Falar sobre a franquia cinematográfica de Harry Potter sempre foi de difícil imparcialidade para mim. Eu, fã convicto da obra literária de J. K. Rowling, sempre me decepcionei com os filmes do bruxinho, sempre analisados de forma rasa e não levando a essência das aflições adolescentes com uma história que sempre fora além da magia. Contudo, parece que a escolha de David Yates para assumir as últimas partes da franquia foi bastante coerente. Quando Alfonso Cuarón assumiu a direção de Harry Potter e o Prisioneiro de Azkaban, este deu vida a Hogwarts e foi o que chegou mais perto de tornar a magia do universo de Potter real para nossos olhos, todavia apenas Yates conseguiu fincar a originalidade de Rowling através de seu mediano Harry Potter e a Ordem da Fênix e de seu maravilhoso acerto em Harry Potter e o Enigma do Príncipe – ironicamente, o que mais difere do livro e ao mesmo tempo conseguia ser o melhor filme (até ser lançado o 7º). Com a estréia de Harry Potter 7.1 as expectativas dos admiradores eram grandes e este diretor presenteou os fãs com a melhor obra cinematográfica da série.
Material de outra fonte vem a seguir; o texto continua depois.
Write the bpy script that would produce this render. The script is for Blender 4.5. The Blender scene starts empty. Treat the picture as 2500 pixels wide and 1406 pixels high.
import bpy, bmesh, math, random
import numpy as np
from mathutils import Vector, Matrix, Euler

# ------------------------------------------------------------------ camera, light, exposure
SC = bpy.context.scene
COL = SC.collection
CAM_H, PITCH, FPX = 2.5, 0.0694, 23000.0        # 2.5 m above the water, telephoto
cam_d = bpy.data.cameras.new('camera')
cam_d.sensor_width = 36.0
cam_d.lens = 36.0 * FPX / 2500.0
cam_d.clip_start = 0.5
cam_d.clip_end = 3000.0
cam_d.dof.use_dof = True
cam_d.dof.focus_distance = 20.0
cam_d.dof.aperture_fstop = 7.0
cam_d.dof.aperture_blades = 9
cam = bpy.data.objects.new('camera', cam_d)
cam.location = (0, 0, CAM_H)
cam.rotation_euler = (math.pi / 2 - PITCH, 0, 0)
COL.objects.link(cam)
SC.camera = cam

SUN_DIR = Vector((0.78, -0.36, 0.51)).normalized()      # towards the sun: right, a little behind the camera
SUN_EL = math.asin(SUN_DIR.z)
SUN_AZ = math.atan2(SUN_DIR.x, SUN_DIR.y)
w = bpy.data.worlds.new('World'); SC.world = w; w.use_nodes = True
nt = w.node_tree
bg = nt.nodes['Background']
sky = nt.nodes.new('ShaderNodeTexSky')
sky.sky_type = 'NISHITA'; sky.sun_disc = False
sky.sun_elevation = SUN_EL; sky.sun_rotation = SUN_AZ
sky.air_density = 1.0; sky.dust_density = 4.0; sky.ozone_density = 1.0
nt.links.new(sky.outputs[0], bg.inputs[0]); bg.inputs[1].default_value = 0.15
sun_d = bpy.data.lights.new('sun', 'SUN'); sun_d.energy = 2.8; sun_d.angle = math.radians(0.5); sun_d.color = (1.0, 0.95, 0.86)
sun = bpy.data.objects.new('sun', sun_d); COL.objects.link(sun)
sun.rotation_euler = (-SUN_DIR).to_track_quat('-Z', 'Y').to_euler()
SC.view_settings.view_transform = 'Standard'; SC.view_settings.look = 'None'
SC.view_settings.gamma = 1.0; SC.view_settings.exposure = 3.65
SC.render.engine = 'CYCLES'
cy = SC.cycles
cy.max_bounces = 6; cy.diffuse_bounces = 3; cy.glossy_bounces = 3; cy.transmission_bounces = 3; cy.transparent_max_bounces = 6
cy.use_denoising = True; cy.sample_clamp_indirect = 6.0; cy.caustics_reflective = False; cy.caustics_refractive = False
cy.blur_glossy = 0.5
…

E as evoluções são nítidas: logo em seu início vemos um discurso encorajador do novo Ministro da Magia, Hermione Granger apagando as memórias de seus pais para fugir para o desconhecido sem prejudicá-los, Rony Weasley dando uma última calma observação da vista de sua casa e o Harry revisitando, sob um ar nostálgico, o “armário sob a escada” no qual viveu apertado durante 11 anos – e embora nada seja dito, é fácil imaginar que, de certa forma, ele estivesse constatando que aquela talvez não tenha sido uma época tão ruim quanto supunha, o verdadeiro caos e perigo estava a sua frente. Ali, sem nenhuma apresentação ou explicação, a fantasia infantil dos primeiros filmes é rompida pela transição do tom de urgência deste último.
Tal evolução também é vista pelas atuações do trio principal. Nunca Daniel Radcliffe esteve tão bem em seu papel, enquanto Rupert Grint finalmente tem o devido espaço para expor seu talento e Emma Watson mantém seu charme e competência. Cômico também é observar como Lord Voldemort impôs seu medo e soberania. Relembrar seus planos, que davam a impressão de não permitir que nada de grave acontecesse aos personagens é tão relevante quanto à transformação em balão de Tia Guida. O tom sombrio do filme está sempre presente, a nova ordem social colocada reflete a uma ditadura e seu ódio pelos “sangue-ruins”, assim como o meio de eliminá-los, é de comparar ao nazismo.
Guiado por longas passagens silenciosas que ilustram o cansaço e tempo perdido, a 1ª parte d’As Relíquias da Morte é também o primeiro filme da série a evitar completamente o tom episódico, sendo belissimamente eficaz em tratar a extensão da confusa jornada do trio – e reclamar da “lentidão” da narrativa é a mais pura prova de incompreensão do projeto do filme, já que esta obra preocupa-se em retratar o desgaste de seus protagonistas e sua falta de segurança.
Analisando sob o olhar técnico, a direção de arte mantém-se praticamente impecável, Alexandre Desplat compõe a melhor trilha sonora da série (arrisco em afirmar uma das melhores do ano), somos presenteados com uma bonita e inspirada fotografia e de maravilhosos efeitos especiais. Finalmente Dobby e Monstro são reais o suficiente, e exatamente através de Dobby, Yates registra o momento mais emocionante do filme ao elaborar sua tocante morte. Aliás, não se pode deixar passar em branco a linda cena projetada no meio do longa, que, enfocando uma dança de Harry e Hermione, revela-se doce e triste ao trazer dois jovens buscando desesperadamente alguma fuga momentânea de uma realidade dura demais para ser encarada continuamente. Os enfoques das câmeras também são dignos de se comentar, já que cenas como o trio sendo filmados de ângulos elevados deixa-os menores e mais vulneráveis, assim como a Umbrigde vista por ângulo baixo a coloca num pedestal assustadoramente interessante.
Por fim, sob um olhar de um apreciador do universo potteriano, não fica difícil compreender as lágrimas no desfecho do longa, esta primeira parte do capítulo final é firmemente executada por Yates, fazendo um Harry Potter maduro, como adaptação e longa-metragem, deixando-nos incrivelmente ansiosos pelo final de Harry Potter, que promete ser maravilhoso. Após nove anos, enfim, Harry Potter torna-se cinema.